Department of Earth, Environmental & Planetary Sciences

About the Department

Brown University’s Department of Earth, Environmental and Planetary Sciences advances fundamental knowledge in the earth and planetary sciences and addresses large-scale questions and problems through innovative research and teaching.

Earth, environmental, and planetary phenomena affect our daily lives as well as the future of our planet. Fundamental knowledge in the Earth and planetary sciences has a direct bearing on matters of urgent interest to scientists, policymakers, and the public. Understanding the historic fluctuations and human impact on the Earth’s climate allows societies better prepare for disasters, adapt to changing environments, and support effective climate action. Exploring how Earth compares to other planets and what occurs below its surface allows scientists to innovate new technologies and prepare for future space exploration. Investigating the way dangerous substances can move through groundwater helps keep our communities safe and healthy. 

Through collaborative and interdisciplinary research and learning opportunities, our students and faculty seek to better understand the complex nature of our world, and positively impact environmental challenges faced across the globe. 

National Standing

Our Department is widely recognized for excellence in teaching and research. DEEPS is Brown's top Graduate Program. In 2022, USA Today ranked DEEPS at #12 among peer institutions, including Caltech, MIT, WHOI, Stanford, and Washington University. 

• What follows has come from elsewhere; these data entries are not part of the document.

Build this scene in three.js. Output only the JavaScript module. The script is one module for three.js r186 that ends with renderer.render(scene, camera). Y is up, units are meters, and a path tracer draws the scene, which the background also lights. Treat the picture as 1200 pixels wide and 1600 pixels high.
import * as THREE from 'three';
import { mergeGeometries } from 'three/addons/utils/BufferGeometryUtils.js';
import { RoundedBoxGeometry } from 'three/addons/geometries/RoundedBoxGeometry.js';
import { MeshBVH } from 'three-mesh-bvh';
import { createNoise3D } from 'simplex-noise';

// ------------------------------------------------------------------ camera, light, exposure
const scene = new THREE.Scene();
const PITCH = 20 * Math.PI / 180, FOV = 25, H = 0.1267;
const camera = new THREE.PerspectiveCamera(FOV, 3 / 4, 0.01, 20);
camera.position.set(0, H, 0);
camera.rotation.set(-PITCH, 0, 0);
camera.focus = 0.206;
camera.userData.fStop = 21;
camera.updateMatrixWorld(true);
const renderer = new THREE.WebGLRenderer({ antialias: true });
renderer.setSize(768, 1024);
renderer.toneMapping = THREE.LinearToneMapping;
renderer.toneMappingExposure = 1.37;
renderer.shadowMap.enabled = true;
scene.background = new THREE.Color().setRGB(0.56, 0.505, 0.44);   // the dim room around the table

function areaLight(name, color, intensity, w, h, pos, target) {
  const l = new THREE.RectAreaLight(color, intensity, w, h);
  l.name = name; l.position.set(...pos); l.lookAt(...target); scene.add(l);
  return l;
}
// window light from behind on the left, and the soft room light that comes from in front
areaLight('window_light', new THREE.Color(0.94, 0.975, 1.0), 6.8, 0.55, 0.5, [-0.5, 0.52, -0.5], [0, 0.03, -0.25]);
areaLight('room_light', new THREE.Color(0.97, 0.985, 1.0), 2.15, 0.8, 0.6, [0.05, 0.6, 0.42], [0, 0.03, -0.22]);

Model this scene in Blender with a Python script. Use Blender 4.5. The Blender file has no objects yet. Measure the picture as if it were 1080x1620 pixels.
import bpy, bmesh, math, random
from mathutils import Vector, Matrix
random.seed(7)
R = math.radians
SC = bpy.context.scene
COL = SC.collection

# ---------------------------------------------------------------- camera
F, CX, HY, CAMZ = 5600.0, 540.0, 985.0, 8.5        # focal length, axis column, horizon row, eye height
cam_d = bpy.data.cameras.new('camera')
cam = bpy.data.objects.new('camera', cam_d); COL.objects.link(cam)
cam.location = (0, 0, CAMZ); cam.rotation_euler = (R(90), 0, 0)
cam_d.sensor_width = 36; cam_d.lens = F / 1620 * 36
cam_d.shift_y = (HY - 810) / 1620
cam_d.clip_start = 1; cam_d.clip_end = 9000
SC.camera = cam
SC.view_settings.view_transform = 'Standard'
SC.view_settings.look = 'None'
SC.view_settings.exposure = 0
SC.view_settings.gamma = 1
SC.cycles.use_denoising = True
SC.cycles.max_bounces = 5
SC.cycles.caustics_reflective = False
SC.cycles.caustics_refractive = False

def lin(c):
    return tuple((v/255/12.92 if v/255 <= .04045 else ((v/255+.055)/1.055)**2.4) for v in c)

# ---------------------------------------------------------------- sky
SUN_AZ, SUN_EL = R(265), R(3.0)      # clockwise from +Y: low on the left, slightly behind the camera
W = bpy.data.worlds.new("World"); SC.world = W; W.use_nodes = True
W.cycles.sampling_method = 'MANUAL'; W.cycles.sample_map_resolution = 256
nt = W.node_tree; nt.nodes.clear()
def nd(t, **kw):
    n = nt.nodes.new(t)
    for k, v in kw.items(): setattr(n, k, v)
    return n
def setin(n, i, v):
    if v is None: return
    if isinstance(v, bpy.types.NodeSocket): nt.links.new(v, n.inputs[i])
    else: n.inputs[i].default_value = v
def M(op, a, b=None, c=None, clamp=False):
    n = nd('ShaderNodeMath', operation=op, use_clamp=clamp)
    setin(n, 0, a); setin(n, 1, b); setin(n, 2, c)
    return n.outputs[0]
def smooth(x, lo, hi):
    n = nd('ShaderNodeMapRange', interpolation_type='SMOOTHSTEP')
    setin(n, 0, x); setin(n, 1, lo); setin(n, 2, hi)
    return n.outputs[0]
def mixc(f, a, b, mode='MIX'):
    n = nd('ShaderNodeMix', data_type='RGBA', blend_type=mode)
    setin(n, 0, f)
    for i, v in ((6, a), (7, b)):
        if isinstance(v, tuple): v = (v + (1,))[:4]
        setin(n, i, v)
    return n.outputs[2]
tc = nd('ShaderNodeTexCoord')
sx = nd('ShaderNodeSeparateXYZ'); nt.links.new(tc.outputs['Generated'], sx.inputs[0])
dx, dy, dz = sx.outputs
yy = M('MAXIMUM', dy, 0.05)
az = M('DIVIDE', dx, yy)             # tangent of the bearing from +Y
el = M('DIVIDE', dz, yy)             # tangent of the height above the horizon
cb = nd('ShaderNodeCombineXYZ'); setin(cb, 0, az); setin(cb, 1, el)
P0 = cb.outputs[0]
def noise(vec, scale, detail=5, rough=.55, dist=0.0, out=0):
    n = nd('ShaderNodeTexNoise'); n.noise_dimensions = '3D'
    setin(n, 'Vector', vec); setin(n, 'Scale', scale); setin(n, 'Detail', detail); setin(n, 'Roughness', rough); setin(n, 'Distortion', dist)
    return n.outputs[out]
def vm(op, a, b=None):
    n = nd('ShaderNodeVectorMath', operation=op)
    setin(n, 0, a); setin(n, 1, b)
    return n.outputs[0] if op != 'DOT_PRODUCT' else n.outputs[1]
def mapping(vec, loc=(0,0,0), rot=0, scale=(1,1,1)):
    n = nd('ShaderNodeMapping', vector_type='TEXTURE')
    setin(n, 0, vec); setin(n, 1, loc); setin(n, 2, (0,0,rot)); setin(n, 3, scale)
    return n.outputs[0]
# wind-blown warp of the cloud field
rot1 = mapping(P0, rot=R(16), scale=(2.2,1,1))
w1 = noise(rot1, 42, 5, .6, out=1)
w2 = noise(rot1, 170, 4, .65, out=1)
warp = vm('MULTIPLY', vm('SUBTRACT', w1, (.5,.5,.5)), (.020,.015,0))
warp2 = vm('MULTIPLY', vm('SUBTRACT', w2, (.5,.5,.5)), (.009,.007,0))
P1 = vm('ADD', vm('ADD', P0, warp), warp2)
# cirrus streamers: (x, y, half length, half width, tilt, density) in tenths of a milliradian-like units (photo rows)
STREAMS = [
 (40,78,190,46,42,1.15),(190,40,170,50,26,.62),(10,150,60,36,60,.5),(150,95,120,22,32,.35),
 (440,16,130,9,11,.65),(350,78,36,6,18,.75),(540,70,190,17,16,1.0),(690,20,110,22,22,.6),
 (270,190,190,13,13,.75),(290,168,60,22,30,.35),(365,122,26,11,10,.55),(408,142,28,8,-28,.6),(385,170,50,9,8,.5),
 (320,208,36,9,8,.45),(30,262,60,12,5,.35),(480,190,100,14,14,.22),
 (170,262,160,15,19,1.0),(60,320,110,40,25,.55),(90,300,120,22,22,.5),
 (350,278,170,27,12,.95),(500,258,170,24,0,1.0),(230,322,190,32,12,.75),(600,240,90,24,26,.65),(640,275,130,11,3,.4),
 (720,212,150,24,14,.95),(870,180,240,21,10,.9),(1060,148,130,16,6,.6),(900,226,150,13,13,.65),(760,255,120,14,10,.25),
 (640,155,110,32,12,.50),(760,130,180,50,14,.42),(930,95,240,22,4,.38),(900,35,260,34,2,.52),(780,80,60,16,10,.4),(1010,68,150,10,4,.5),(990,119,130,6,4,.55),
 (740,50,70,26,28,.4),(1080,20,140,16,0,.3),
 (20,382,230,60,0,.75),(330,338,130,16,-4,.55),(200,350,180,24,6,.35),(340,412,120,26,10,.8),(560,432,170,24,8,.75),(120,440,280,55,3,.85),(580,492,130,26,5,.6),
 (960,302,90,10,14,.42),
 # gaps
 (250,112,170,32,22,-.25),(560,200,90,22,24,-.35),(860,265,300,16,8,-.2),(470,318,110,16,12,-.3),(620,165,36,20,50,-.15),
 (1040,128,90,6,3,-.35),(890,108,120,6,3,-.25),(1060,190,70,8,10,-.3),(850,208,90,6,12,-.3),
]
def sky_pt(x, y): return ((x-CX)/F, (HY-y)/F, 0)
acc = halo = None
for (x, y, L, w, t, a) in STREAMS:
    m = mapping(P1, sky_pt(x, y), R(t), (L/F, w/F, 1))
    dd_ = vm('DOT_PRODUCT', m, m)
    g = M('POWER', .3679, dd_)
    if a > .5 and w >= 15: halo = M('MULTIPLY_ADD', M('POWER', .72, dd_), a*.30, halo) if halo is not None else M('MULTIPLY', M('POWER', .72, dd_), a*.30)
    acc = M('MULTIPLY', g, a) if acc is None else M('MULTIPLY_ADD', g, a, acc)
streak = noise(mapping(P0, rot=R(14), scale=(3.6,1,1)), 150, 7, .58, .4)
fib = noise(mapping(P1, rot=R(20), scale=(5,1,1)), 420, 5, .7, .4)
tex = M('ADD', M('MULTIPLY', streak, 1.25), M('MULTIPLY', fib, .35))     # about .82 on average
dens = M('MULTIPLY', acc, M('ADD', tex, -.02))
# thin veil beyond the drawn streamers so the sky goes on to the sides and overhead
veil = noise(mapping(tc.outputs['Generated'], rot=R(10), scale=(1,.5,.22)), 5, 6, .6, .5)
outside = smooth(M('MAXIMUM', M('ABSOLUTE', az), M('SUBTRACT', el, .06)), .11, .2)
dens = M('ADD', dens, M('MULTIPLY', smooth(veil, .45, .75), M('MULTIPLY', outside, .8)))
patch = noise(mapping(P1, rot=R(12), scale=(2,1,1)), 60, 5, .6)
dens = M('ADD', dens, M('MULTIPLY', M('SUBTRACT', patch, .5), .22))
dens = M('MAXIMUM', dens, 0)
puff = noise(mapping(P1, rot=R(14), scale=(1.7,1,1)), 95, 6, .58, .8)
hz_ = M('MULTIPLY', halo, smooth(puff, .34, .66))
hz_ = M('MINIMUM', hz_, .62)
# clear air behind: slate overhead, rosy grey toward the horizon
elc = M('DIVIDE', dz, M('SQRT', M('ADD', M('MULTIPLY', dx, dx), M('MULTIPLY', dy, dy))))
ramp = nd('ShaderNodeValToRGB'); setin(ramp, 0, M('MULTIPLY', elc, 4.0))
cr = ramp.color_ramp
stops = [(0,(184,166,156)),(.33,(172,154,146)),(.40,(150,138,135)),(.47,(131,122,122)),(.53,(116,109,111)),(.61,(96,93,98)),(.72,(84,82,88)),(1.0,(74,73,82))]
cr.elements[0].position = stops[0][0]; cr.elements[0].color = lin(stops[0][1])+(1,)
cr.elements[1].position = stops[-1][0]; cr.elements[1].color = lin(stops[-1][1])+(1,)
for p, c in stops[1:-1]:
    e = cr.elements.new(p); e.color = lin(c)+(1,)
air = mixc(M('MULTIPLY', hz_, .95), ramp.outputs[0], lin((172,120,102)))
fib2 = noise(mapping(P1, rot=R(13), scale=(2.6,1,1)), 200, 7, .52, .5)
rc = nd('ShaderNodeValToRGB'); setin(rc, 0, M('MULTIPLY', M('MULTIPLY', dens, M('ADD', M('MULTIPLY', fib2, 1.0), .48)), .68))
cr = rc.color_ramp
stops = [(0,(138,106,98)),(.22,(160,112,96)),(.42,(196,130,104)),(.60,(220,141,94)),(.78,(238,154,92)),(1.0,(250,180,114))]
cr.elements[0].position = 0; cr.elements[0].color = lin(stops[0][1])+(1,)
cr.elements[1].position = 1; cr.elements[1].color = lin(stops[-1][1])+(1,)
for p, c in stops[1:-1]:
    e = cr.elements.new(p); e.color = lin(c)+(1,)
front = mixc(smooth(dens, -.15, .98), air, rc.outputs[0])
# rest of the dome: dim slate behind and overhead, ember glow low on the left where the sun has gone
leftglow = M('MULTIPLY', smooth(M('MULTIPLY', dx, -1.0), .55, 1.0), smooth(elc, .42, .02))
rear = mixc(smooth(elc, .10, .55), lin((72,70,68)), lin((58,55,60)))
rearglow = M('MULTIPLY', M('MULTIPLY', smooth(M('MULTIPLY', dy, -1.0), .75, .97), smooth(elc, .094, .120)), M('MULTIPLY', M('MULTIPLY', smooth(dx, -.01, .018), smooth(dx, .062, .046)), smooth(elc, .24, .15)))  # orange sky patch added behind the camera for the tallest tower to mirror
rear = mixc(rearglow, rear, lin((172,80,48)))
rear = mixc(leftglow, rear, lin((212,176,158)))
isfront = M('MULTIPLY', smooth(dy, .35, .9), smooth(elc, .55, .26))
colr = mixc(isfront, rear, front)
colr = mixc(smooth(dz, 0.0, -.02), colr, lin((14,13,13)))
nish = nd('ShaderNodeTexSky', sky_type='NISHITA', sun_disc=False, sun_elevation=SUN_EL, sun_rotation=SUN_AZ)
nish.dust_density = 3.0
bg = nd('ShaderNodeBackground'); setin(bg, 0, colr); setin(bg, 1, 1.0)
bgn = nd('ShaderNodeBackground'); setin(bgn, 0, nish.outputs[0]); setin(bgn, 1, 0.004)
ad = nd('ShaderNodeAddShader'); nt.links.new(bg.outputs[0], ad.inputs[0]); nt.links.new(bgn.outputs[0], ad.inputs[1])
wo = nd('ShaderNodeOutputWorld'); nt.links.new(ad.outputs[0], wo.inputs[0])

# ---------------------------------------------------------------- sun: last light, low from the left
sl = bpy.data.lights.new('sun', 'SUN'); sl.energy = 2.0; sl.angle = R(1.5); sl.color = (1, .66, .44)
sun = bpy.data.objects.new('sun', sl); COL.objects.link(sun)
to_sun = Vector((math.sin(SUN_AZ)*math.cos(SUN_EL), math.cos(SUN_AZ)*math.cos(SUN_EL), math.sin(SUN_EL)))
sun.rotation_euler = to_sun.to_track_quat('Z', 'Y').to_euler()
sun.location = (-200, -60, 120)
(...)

Members of the faculty have been recognized for outstanding accomplishments with elections to fellowship in major scientific societies, such as the American Geophysical Union (AGU), the Geological Society of America, and the American Association for Advancement of Science (AAAS). Faculty awards include RI Professor of the Year, Outstanding Educator by the Association of Women Geologists, Guggenheim and Sloan Fellows and the Bowen and Macelwane Awards from the AGU. Our faculty also helps shape the future direction of the science through service as members and chairs of many national and international advisory committees and through leadership positions in scientific societies and scientific expeditions.


From Martha Mitchell’s "Encyclopedia Brunoniana"

Geology was recognized as a separate study at Brown University when George Ide Chace was appointed professor of chemistry, physiology, and geology in 1836.  

The popularity of geology as a study was shown when the class of 1871, by some circumstance deprived of the usual course in junior year, contrived to have Professor Chace deliver a series of lectures for them. The students derived great benefit from this true “elective” course, to which they gave great attention, although they were obliged neither to recite nor be examined. The next year Chace was assigned to give a course in physical geography and geology to the junior class. Alpheus Spring Packard became professor of zoology and geology in 1878 and was succeeded at his death in 1905 by Charles Wilson Brown, who set up a separate Department of Geology in the basement of Sayles Hall. A student organization called “Pick and Hammer Club” existed in the 1930s to conduct field trips and bring prominent speakers in the field of geology to the campus. 

In the middle 1960s the department acquired a new name. “Geology” no longer described the work of geophysicist Harkrider, or structural geologist Chapple, or geochemist Giletti. “Earth sciences,” as an alternative was rejected, because it would not cover Mutch’s investigation of geologic material from space. So the name of the department was changed to “Department of Geological Sciences.”